Opening up to new ideas

We’re in an interesting place in mobile media design for museums.  Technological issues and market penetration are finally getting to the point where we can design experiences that will reach broad segments of our audiences and deliver experiences and foster interactions that would be unthinkable in any other medium. Over the past year, tremendous efforts have been made to establish a level playing field in terms of open standards, led by Rob Stein (another person you should follow @rjstein) at the Indianapolis Museum of Art, and others.  The TourML standard currently being developed offers us the promise of not only being able to get out from under the old model of designing content for specific platforms or proprietary systems, but of being able to share open content across applications and even across institutions. Heady stuff!

To generate some thinking around this, a group of us will be running a workshop at Museums and the Web 2011 in Philadelphia, called More Than Tours: radical opportunities in mobile content design and social media.  You should totally sign up! It’ll be great.  Our current lineup includes Nancy Proctor, Sandy Goldberg, Koven Smith, Halsey Burgund, Dave Schaller, and Kate Haley Goldman. If I weren’t going to be helping run it, I’d certainly attend! Here’s the blurb:

Workshop

New mobile and social media platforms have hugely expanded the ways in which museums can interact with their audiences – and even with each other! Nonetheless, museum mobile experiences still tend not to stray far from the traditional audio tour in experience and content design. This workshop is designed to get us thinking “outside the audio tour box” to devise radical new approaches to mobile experiences for museum audiences.

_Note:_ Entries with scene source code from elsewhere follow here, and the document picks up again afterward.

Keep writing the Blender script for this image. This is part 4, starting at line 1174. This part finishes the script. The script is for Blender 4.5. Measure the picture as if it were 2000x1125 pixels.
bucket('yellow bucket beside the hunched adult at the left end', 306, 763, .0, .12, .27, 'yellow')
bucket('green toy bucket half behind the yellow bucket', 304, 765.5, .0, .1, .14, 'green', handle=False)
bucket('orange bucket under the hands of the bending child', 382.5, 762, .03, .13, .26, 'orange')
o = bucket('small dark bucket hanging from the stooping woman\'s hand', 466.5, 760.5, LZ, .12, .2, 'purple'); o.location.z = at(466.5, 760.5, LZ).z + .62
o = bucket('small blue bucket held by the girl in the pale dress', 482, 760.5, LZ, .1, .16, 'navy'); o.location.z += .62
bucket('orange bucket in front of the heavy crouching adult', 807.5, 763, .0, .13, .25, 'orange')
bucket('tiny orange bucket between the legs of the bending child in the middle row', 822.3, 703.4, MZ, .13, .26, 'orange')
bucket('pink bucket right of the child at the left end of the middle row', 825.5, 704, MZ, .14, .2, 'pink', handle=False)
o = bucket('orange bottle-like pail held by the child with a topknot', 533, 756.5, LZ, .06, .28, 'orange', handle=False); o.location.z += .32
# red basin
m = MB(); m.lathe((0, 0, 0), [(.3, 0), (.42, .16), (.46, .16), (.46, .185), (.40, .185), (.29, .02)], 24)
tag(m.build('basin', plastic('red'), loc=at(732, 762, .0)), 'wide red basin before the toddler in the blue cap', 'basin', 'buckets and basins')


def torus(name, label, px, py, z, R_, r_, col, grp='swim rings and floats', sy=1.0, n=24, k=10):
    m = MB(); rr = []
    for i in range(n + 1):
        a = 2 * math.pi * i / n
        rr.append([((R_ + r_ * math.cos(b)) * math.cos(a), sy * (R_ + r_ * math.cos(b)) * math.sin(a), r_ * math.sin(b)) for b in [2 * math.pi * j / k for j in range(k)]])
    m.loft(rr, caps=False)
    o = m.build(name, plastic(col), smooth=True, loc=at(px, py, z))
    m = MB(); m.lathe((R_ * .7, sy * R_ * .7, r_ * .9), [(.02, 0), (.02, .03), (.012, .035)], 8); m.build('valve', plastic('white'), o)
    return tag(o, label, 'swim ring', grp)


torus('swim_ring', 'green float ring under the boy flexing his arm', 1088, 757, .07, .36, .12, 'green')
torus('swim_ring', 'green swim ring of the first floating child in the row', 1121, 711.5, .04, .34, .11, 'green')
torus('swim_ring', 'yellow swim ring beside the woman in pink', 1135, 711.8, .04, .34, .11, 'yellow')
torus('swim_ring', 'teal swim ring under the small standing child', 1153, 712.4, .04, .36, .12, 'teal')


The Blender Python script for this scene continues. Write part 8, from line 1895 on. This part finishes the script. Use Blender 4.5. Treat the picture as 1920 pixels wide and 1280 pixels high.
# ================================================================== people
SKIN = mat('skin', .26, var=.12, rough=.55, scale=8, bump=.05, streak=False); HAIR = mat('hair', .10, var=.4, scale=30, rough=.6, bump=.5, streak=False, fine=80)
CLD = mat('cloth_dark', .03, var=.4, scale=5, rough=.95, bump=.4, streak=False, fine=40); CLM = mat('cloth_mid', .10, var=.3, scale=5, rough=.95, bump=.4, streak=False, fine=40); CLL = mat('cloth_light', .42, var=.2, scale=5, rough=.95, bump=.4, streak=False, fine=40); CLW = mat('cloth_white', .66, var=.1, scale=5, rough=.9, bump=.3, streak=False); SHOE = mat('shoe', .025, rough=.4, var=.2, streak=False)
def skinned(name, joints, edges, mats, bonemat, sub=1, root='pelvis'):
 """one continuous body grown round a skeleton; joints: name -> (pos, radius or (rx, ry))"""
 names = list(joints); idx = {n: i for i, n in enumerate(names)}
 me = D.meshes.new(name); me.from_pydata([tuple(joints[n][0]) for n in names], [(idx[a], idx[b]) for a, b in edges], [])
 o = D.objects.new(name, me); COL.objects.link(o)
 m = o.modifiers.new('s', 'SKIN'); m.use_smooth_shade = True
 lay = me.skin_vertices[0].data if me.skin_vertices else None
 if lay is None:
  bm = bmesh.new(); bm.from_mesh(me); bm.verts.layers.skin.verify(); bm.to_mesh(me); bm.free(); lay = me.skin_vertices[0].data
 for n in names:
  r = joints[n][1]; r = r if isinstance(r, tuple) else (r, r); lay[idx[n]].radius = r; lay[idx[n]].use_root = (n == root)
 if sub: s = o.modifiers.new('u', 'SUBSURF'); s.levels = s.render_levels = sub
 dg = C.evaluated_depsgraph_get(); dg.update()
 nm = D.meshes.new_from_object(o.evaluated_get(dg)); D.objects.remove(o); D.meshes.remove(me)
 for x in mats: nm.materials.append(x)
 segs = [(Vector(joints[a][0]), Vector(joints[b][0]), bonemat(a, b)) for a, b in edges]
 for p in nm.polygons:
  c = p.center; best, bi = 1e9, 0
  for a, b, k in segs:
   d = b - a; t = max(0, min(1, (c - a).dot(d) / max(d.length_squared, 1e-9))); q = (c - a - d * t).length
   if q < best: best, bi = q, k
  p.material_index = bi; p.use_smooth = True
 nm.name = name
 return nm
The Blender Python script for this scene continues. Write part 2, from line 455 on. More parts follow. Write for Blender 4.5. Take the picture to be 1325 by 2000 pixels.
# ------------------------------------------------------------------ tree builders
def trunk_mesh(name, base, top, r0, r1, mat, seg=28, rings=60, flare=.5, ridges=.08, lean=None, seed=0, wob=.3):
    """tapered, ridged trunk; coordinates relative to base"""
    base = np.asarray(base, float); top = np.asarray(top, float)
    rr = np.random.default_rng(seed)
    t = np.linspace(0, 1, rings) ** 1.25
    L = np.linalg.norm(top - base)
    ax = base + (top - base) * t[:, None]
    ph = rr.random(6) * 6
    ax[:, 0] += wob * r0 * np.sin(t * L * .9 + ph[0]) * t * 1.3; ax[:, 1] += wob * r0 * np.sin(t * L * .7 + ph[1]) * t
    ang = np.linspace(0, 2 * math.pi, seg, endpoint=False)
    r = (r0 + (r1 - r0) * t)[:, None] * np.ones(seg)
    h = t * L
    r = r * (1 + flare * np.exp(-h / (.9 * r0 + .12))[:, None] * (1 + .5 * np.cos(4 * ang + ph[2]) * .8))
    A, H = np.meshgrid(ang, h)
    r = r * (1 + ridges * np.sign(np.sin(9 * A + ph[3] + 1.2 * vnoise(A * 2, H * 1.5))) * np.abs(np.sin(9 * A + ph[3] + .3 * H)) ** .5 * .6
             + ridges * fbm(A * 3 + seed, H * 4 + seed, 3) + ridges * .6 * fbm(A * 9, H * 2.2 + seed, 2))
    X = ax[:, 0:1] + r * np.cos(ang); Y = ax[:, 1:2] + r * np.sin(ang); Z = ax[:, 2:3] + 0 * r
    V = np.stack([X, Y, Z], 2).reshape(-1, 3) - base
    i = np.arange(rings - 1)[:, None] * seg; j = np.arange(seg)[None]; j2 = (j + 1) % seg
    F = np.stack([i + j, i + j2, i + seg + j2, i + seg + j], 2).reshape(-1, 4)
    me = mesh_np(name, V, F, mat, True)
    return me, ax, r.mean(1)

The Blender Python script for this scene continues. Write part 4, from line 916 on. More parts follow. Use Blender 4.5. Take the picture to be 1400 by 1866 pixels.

Led by innovative mobile practitioners and museum experience designers, the workshop will challenge us to transform the relationship with museum audiences by engaging them in doing meaningful, mission-focused work, and being true co-creators of our cultural institutions. We’ll ask how content creation might be shared with audiences and among museums; how new tools like augmented reality and location-based gaming and social media apps can expand the mobile experience beyond the museum’s walls; and what research exists and is still needed to help inform our next generation mobile decisions. Outcomes will include both new paradigms for museum mobile experiences, and concrete solutions for building them.